The Claroty Blog

Highlights from S4X18 in Miami

| Patrick McBride

The 11th Annual S4x18 conference is in the books!  It was cooler in Miami than we all had hoped for, but Dale Peterson, Liz Daley and the S4 presenters had some hot content to share with their peers in the ICS community. There were far too many cool things happening at S4 to cover them all – great content, thoughtful discussions, lively debates on and off the stage and comradery for a boat load of people with a shared mission–protecting the critical control systems we rely on every day.

Dale’s keynote and his “try it” challenge set the tone.  He asked an auditorium full of ICS veterans–some more jaded than others–to believe, at least for 4 days in South Beach, that we could make real and sustained improvements in ICS cybersecurity.
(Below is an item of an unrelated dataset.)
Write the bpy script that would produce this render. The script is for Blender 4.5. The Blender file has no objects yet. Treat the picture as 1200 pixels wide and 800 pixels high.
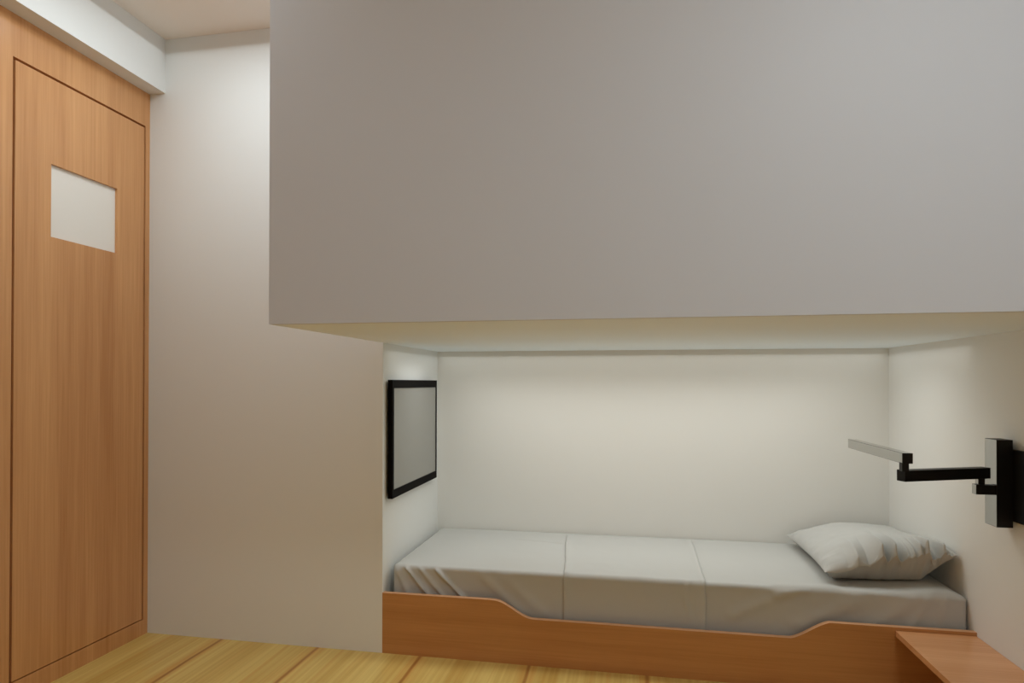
import bpy, bmesh, math, random
from mathutils import Vector, Matrix, noise
random.seed(4)
SC = bpy.context.scene
COL = SC.collection

# ------------------------------------------------------------------ room measures (metres)
XL, XR = -1.989, 1.1185          # inner faces of the left and right walls
XC = -0.946                      # left side of the bunk niche
Y0, Y1, Y2 = 1.520, 2.306, 3.014  # front of upper bunk, plane of lower bed board, back of niche
YB = -1.2                        # wall behind the camera
ZC, ZU = 2.487, 1.205            # ceiling, underside of the upper bunk
ZB = 0.233                       # top of the bed board
T = 0.10

# ------------------------------------------------------------------ materials
def new_mat(name):
    m = bpy.data.materials.new(name); m.use_nodes = True
    nt = m.node_tree
    return m, nt, nt.nodes['Principled BSDF']

def plain(name, col, rough=0.6, metal=0.0, spec=0.5, bump=0.0, bscale=400):
    m, nt, b = new_mat(name)
    b.inputs['Base Color'].default_value = (*col, 1)
    b.inputs['Roughness'].default_value = rough
    b.inputs['Metallic'].default_value = metal
    b.inputs['Specular IOR Level'].default_value = spec
    if bump:
        tc = nt.nodes.new('ShaderNodeTexCoord'); n = nt.nodes.new('ShaderNodeTexNoise')
        n.inputs['Scale'].default_value = bscale; n.inputs['Detail'].default_value = 2
        bp = nt.nodes.new('ShaderNodeBump'); bp.inputs['Strength'].default_value = bump
        bp.inputs['Distance'].default_value = 0.001
        nt.links.new(tc.outputs['Object'], n.inputs['Vector'])
        nt.links.new(n.outputs['Fac'], bp.inputs['Height'])
        nt.links.new(bp.outputs['Normal'], b.inputs['Normal'])
    return m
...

And, if possible, keep that newfound spring in our step with us after the show.  Mission accomplished!  We’re in!

A few highlights from Claroty’s perspective include:

Schneider Electric Takes the High Road with Triton 

Quite likely the most long-term impactful revelation was Schneider Electric (SE) sharing details of the Triton malware used to attack a Triconex safety system. SE decided to deal with this attack head-on and to discuss details publically.  Claroty and the rest of the industry loudly applauded their forthcoming approach. Other industrial vendors will have to contend with attacks on their systems and we trust that Schneider Electric’s example will provide a roadmap for these unfortunate but likely events moving forward – kudos to the SE team!!

Paul Forney and Andrew Kling from Schneider Electric shared the results of their malware analysis work–their teams have been working around the clock for months, tearing apart the malware and understanding exactly how it works so they can protect customers.  In addition to sharing details about how the malware works on stage, the two announced that SE had developed a tool customers can use to detect the presence of Triton.
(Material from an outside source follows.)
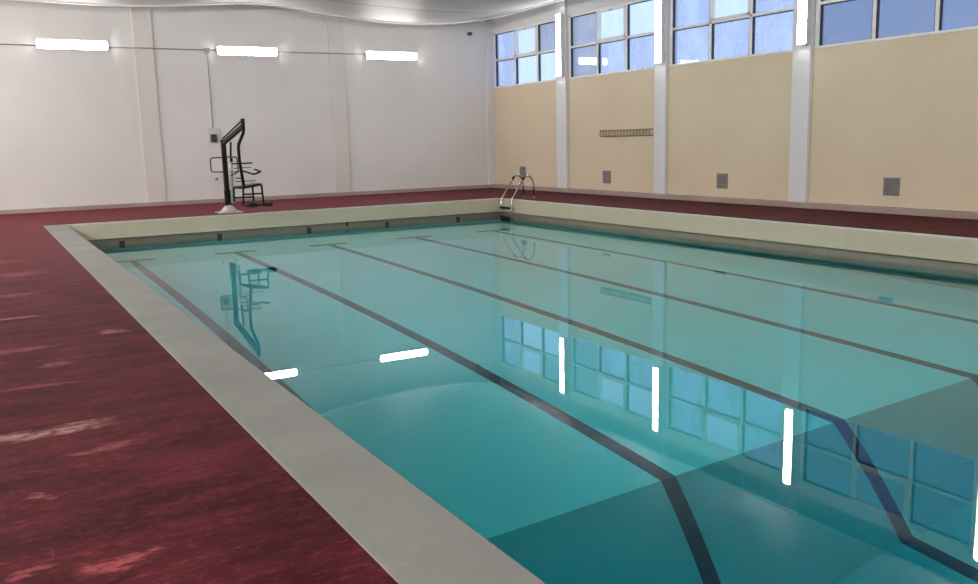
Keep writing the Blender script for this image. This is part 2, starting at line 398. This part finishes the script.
# windows: one in every bay, three panes wide and two high
GL = [[1,0,2, 1,0,0], [2,0,0, 2,1,1], [1,0,1, 1,1,1], [3,3,3, 3,3,3]]
MULL = [(23.50, 22.27, 3.955), (19.40, 18.20, 3.955), (15.24, 14.04, 3.955), (11.04, 9.80, 3.955)]
for i, (a, b) in enumerate(bays):
    e0, e1 = (a+.02, b-.02)
    if i == 0: e1 = b-.12
    m1, m2, zm = MULL[i] if i < 4 else (b-(b-a)*.335, b-(b-a)*.665, 3.955)
    XF = XR+.03
    root = bpy.data.objects.new('window_%d' % (i+1), None); COL.objects.link(root)
    root.location = (XF, (e0+e1)/2, ZB); root['kind'] = 'structure'
    oy = (e0+e1)/2
    T = lambda bm: [setattr(v, 'co', v.co-Vector((XF, oy, ZB))) for v in bm.verts]
    fw = .075
    bm = B()
    box(bm, XF-.04, XF+.08, e0, e0+fw, ZB, ZT); box(bm, XF-.04, XF+.08, e1-fw-.02, e1, ZB, ZT)
    box(bm, XF-.05, XF+.08, e0, e1, ZB, ZB+.045); box(bm, XF-.04, XF+.08, e0, e1, ZT-.06, ZT)
    for my in (m1, m2): box(bm, XF-.03, XF+.07, my-.038, my+.038, ZB, ZT)
    box(bm, XF-.03, XF+.07, e0, e1, zm-.03, zm+.03)
    T(bm); obj('window_frame', bm, M_frame, root, .006)
    bm = B()
    cs = [(m1+.038, e1-fw-.02), (m2+.038, m1-.038), (e0+fw, m2-.038)]
    g = GL[i % 4]
    for k in range(6):
        y0, y1 = cs[k % 3]; z0, z1 = ((zm+.03, ZT-.06) if k < 3 else (ZB+.045, zm-.03))
        if k == 1: continue
        vs = [bm.verts.new(p) for p in ((XF+.045, y0-.01, z0-.01), (XF+.045, y1+.01, z0-.01), (XF+.045, y1+.01, z1+.01), (XF+.045, y0-.01, z1+.01))]
        bm.faces.new(vs).material_index = (GL[i % 4][k]-0)
    T(bm); obj('window_panes', bm, [M_gclear, M_ghaze, M_gfrost, M_gdusk], root)
    # opening hopper sash in the upper middle
    bm = B(); y0, y1 = cs[1]; z0, z1 = zm+.03, ZT-.06; q = .05
    for bx in ((y0, y0+q, z0, z1), (y1-q, y1, z0, z1), (y0, y1, z0, z0+q), (y0, y1, z1-q, z1)): box(bm, XF-.05, XF+.03, *bx)
    T(bm); sash = obj('opening_sash', bm, M_frame, root, .005)
    bm = B(); bm.faces.new([bm.verts.new(p) for p in ((XF, y0, z0), (XF, y1, z0), (XF, y1, z1), (XF, y0, z1))])
    T(bm); obj('sash_pane', bm, [M_gclear if i < 3 else M_gdusk], sash)
    bm = B(); box(bm, XF-.075, XF-.05, (y0+y1)/2-.06, (y0+y1)/2+.06, z1-.055, z1-.02)
    T(bm); obj('sash_latch', bm, M_cap, sash)
    # dark strips painting in the shade of the reveals around each pane
    bm = B()
    for k in range(6):
        y0, y1 = cs[k % 3]; z0, z1 = ((zm+.03, ZT-.06) if k < 3 else (ZB+.045, zm-.03))
        s = .016; x0_, x1_ = (XF-.02, XF+.044) if k != 1 else (XF+.031, XF+.06)
        for bx in ((y1-s, y1, z0, z1), (y0, y0+s, z0, z1), (y0, y1, z1-s, z1)): box(bm, x0_, x1_, *bx)
    T(bm); obj('pane_seal', bm, M_reveal, root)

# ------------------------------------------------------------------ suspended canopy ceiling
HEM = [(-9, 4.93), (1.84, 4.91), (2.8, 4.89), (3.76, 4.90), (4.6, 4.95), (5.31, 5.02), (6.31, 5.11), (6.87, 5.12), (7.6, 5.08), (8.6, 4.93),
       (9.74, 4.84), (10.72, 4.79), (11.65, 4.81), (12.45, 4.86), (13.28, 4.99), (13.9, 5.06)]
def hz(x):
    for (a, za), (b, zb_) in zip(HEM, HEM[1:]):
        if a <= x <= b:
            t = (x-a)/(b-a); return za+(zb_-za)*t
    return 5.0
def hzs(x): return sum(hz(x+k*.12) for k in range(-3, 4))/7
CX0, CX1, CY0, CY1, CR = -4.4, 13.62, -6.8, 23.45, .75
def can_z(x, y):
    d = max(0, CY1-y); f = math.exp(-d/3.5)
    side = max(0, 1-(CX1-x)/1.0)
    z = 4.97+(hzs(x)-4.97)*f
    sag = .035*math.sin(pi*((y-23.45)/1.96 % 1))*(1-f*.6)
    return z-sag*(1-side)+(.09*side)*(1-f)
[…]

Paul and Andy gave Claroty a nice shout out, with Paul noting “Claroty has an impressive ability to detect Triton Triconex malware on the wire.” Claroty’s Threat Detection recognized the Triton-based attack out of the box, issuing a high-priority suspicious configuration download alert. 

Paul also noted jokingly, that Claroty was “bugging them every day” with our findings. We have had a Triconex system on our lab since early 2017 and supported the protocol in our platform since May. The Claroty Research team shared our malware analysis and lab test findings directly with the Schneider team through the ongoing event.
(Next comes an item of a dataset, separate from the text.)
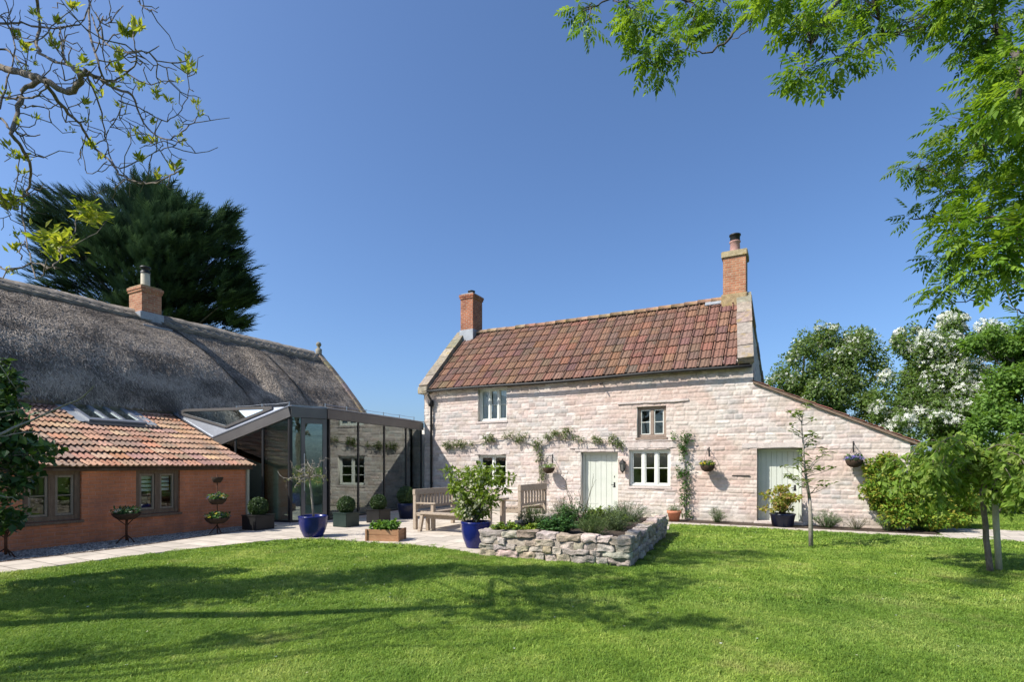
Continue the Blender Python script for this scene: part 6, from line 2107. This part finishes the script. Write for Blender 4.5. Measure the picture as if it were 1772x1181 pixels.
# --- ash on the left: bare crooked limbs with bursts of new leaf
def ash_left():
    base = np.array([-9.4, 3.9, 0.0])
    t = thing('ash_tree', 'bare limbed ash with bursts of new yellow green leaf hanging in from the top left', 'tree', tuple(base))
    tm, mb = MB(), MB()
    Zf = lambda px, py: 4.9 + 0.9 * math.sin(px * 0.013 + py * 0.021) + 0.35 * math.sin(py * 0.031 + 2)
    def tr(pts, r0, r1, twigs=True):
        q3 = np.array([at(px, py, Zf(px, py)) for px, py in pts])
        k = (len(pts) - 1) * 4 + 1
        u = np.linspace(0, len(pts) - 1, k)
        i = np.minimum(u.astype(int), len(pts) - 2)
        f = (u - i)[:, None]
        a, b_ = q3[np.maximum(i - 1, 0)], q3[np.minimum(i + 2, len(pts) - 1)]
        p0, p1 = q3[i], q3[i + 1]
        c = 0.5 * ((2 * p0) + (-a + p1) * f + (2 * a - 5 * p0 + 4 * p1 - b_) * f ** 2 + (-a + 3 * p0 - 3 * p1 + b_) * f ** 3)
        c = c + RNG.normal(0, 0.006, c.shape)
        tm.tube(c - base, np.maximum(np.linspace(r0, r1, k) * 0.52, 0.0042) * (1 + RNG.normal(0, 0.08, k)), 7)
        if twigs:
            for j in range(2, k - 1):
                if RNG.random() < 0.34:
                    d = rdir(1)[0] + np.array([0.3, 0, 0.1])
                    q = c[j] + unit(d) * RNG.uniform(0.10, 0.42)
                    w = limb(c[j], q, 5, 0.12, -0.08)
                    tm.tube(w - base, np.linspace(0.005, 0.0028, 5), 5)
                    if RNG.random() < 0.6:
                        w2 = limb(w[2], w[2] + rdir(1)[0] * 0.16, 4, 0.15)
                        tm.tube(w2 - base, np.linspace(0.005, 0.003, 4), 4)
                    if RNG.random() < 0.24:
                        burst(q, 0.6)
        return c
    YG = [(0.28, 0.34, 0.045), (0.34, 0.39, 0.06), (0.22, 0.28, 0.035), (0.38, 0.39, 0.08)]
    def burst(p, s=1.0, yellow=0):
        n = int(20 * s) if s < 1.25 else 46
        d = rdir(n) * np.array([0.75, 0.75, 0.5]) + np.array([0, 0, 0.75 if s < 1.25 else 0.15])
        c = np.array(YG)[RNG.integers(0, 4, n)] * (1 + RNG.normal(0, 0.12, (n, 1)))
        q = p - base + RNG.normal(0, 0.016 if s < 1.25 else 0.045, (n, 3))
        scatter(mb, LEAF_V * np.array([0.62, 1, 1]), LEAF_F, q, d, rdir(n) + np.array([0, 0, 0.6]), 0.078 * s * RNG.uniform(0.6, 1.2, n), np.clip(c, 0.02, 0.7))
    Zl = lambda z: [(x / 2.3625, y / 2.3625) for x, y in z]
    B_ = [
        ([(-420, 60), (-150, 190), (0, 270), (100, 300), (180, 325), (290, 380), (330, 310), (350, 290)], 0.07, 0.03),
        ([(180, 325), (110, 355), (75, 440), (50, 550), (90, 600), (125, 690), (120, 770), (95, 820), (105, 960), (120, 1040), (145, 1140)], 0.036, 0.008),
        ([(190, 340), (260, 440), (330, 510), (375, 590), (440, 650), (490, 710), (560, 745), (620, 750), (700, 715), (735, 700)], 0.028, 0.007),
        ([(350, 290), (420, 330), (450, 350), (540, 390), (560, 440), (600, 520), (680, 570), (740, 540), (800, 480), (815, 425)], 0.026, 0.007),
        ([(490, 410), (590, 450), (680, 495), (740, 450), (770, 380), (768, 300)], 0.014, 0.006),
        ([(360, -60), (365, 100), (400, 250), (430, 330), (500, 310), (560, 250), (545, 150), (550, 110)], 0.02, 0.006),
        ([(370, 60), (420, 160), (520, 220), (600, 210), (660, 270), (720, 285)], 0.012, 0.005),
        ([(-300, 40), (0, 90), (90, 95), (150, 110), (250, 110), (340, 80), (390, -60)], 0.024, 0.01),
        ([(140, -60), (165, 100), (150, 180), (200, 240), (330, 290)], 0.03, 0.016),
        ([(350, 300), (410, 430), (430, 560), (470, 680), (560, 660), (640, 620), (700, 600), (755, 570)], 0.015, 0.005),
        ([(375, 590), (420, 575), (450, 520), (490, 450), (500, 380)], 0.012, 0.007),
        ([(490, 480), (540, 510), (600, 560), (620, 590)], 0.009, 0.005),
        ([(0, 480), (50, 530), (90, 550), (160, 556)], 0.02, 0.006),
        ([(105, 800), (60, 820), (20, 850), (0, 830)], 0.014, 0.008),
        ([(0, 1090), (60, 1110), (130, 1075), (200, 1100), (245, 1060), (250, 1010), (300, 960), (315, 900), (330, 885)], 0.012, 0.006),
        ([(80, 1060), (85, 1010), (105, 990)], 0.009, 0.006),
        ([(0, 780), (20, 830), (40, 845), (70, 740), (75, 640)], 0.009, 0.005),
        ([(-250, 330), (0, 395), (100, 400), (160, 390), (190, 330)], 0.018, 0.010),
        ([(-250, 200), (0, 200), (60, 230), (110, 270)], 0.02, 0.012),
        ([(-200, -60), (0, 60), (60, 150), (150, 165), (230, 90), (300, 30), (330, -40)], 0.016, 0.007),
        ([(560, 0), (590, 30), (635, 45)], 0.006, 0.004),
        ([(340, 560), (345, 690), (380, 710), (440, 660)], 0.007, 0.004),
        ([(330, 310), (280, 260), (250, 190), (240, 110)], 0.026, 0.012),
        ([(390, 50), (430, 100), (500, 20)], 0.014, 0.006),
        ([(120, 430), (200, 445), (240, 425)], 0.010, 0.004),
        ([(250, 420), (265, 490), (330, 520), (360, 530), (360, 440)], 0.008, 0.004),
        ([(-100, 560), (-20, 470), (30, 330), (60, 200), (40, 60), (0, -40)], 0.018, 0.008)]
    for pts, a, c in B_:
        tr(Zl(pts), a, c)
    for (x, y) in [(60, 640), (90, 710), (20, 600), (95, 650), (130, 50), (235, 90), (300, 30), (65, 150), (550, 110), (515, 145), (765, 290), (640, 400), (690, 415), (800, 425), (820, 470), (490, 440), (620, 500), (730, 520), (580, 575), (620, 580), (410, 650), (370, 600), (575, 655), (650, 720), (718, 690), (350, 430), (215, 185), (60, 1020), (45, 1110), (30, 810), (480, 285), (20, 385), (480, 230), (570, 360), (770, 270), (640, 390), (740, 575), (100, 200), (345, 250), (215, 1040)]:
        px, py = x / 2.3625, y / 2.3625
        burst(at(px, py, Zf(px, py)), RNG.uniform(0.7, 1.15))
    for (x, y) in [(370, 870), (390, 880), (345, 870), (230, 985), (250, 990), (200, 975), (40, 810), (20, 830), (260, 1000)]:
        px, py = x / 2.3625, y / 2.3625
        burst(at(px, py, Zf(px, py)), 1.3)
    # trunk and the crown beyond the frame, which shades the lawn
    f = np.array([0.0, 0.2, 3.2])
    tm.tube(limb((0, 0, -0.05), f, 6, 0.03), np.linspace(0.32, 0.24, 6), 9)
    tm.tube(limb(f, at(-178, 25, Zf(-178, 25)) - base, 6, 0.05), np.linspace(0.16, 0.07, 6), 8)
    tm.build('trunk', 'brown_bark', t, True)
    mb.build('crown', 'leaf_bright', t)
ash_left()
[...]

The Triton episode was not without its issues. For example, some security vendors jumped the gun with less-than-well-coordinated public releases, so there are some “lessons-learned” that should be discussed before the next attack. Stay tuned.


Drive By Shootings – PCAP Style

Where else but S4 can you have a super-technical drive-by shooting?  We love it!  At S4x17 we had a lively discussion/debate with Joel Langill (A.K.A. SCADAHacker) about the intricacies of analyzing and baselining various complex protocols.  During the S4x18 Cabana Sessions Joel dropped by for a “spot challenge”–dropping a PCAP with traffic from the notoriously tricky Honeywell DCS systems on the Claroty Team.  We were up to Joel’s challenge and in a few minutes our Claroty Continuous Threat Detection system was ingesting the data and detailing the system.



CTF – Claroty Team Takes 2nd Place in Their Spare Time

In their not-so-copious spare time away from the ICS Detection Challenge, some of our Research Team worked the S4 Capture the Flag (CTF) competition.  They just can’t get enough!  We teamed up with Mike Garcia a cybersecurity expert from the energy sector–adding additional firepower to our team and took second place in the competition!




If you weren’t already familiar with Digital Bond’s annual S4 ICS security conference, this should give you a bit of the flavor. Companies with serious interest in the current best practices and forward-leaning examples from companies on the journey should consider sending their teams responsible for ICS security to S4x19.